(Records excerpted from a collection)
_____
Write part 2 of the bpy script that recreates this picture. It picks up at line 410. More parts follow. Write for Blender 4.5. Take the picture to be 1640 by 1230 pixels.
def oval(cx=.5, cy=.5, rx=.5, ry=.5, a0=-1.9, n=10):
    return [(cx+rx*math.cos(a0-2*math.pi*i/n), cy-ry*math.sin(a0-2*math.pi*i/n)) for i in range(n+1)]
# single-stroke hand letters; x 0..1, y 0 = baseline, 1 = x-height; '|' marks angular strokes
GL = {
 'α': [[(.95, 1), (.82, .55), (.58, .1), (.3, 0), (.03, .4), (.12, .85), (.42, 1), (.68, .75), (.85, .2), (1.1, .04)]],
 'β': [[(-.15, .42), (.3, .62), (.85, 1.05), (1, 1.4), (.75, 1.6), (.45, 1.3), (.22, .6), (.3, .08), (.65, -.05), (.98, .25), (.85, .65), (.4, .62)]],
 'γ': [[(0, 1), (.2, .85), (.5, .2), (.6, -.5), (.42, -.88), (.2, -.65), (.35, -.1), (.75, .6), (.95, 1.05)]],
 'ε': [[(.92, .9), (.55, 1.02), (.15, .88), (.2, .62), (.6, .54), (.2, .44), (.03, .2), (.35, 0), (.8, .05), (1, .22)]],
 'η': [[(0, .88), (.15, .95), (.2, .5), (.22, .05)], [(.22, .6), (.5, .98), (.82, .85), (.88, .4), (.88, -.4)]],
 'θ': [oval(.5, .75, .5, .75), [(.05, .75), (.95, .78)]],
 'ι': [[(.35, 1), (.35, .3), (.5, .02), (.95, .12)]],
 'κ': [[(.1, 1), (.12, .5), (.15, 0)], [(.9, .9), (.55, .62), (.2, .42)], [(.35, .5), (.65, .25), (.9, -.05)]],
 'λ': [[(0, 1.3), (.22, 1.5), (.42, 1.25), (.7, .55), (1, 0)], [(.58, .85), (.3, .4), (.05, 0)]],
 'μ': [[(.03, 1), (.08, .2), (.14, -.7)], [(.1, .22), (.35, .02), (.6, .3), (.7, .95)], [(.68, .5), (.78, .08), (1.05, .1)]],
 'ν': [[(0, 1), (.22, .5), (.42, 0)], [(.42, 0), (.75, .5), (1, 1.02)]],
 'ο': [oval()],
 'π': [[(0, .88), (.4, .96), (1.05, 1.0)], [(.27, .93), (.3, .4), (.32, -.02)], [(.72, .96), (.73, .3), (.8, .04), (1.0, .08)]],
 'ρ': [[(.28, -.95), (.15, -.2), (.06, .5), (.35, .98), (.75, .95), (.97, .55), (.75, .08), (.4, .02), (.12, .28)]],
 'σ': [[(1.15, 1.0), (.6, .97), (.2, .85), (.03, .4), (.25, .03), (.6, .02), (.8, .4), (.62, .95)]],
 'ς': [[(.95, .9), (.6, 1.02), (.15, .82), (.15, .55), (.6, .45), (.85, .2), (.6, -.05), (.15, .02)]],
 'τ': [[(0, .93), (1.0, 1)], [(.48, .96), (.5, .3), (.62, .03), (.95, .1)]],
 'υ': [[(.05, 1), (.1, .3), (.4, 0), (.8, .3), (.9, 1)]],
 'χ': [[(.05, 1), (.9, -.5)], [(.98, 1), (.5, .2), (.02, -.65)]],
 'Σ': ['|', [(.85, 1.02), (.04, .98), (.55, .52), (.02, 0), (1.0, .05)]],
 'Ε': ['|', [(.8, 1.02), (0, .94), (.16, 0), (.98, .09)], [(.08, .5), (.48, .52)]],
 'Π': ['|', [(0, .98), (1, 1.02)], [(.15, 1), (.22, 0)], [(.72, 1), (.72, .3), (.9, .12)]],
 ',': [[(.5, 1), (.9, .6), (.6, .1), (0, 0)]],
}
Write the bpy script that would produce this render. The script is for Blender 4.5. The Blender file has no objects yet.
_____
**Exercise prompt:** Search the preceding listing for "this" and extract every line where it is found.

**Response:**
Write part 2 of the bpy script that recreates this picture. It picks up at line 410. More parts follow. Write for Blender 4.5. Take the picture to be 1640 by 1230 pixels.
Write the bpy script that would produce this render. The script is for Blender 4.5. The Blender file has no objects yet.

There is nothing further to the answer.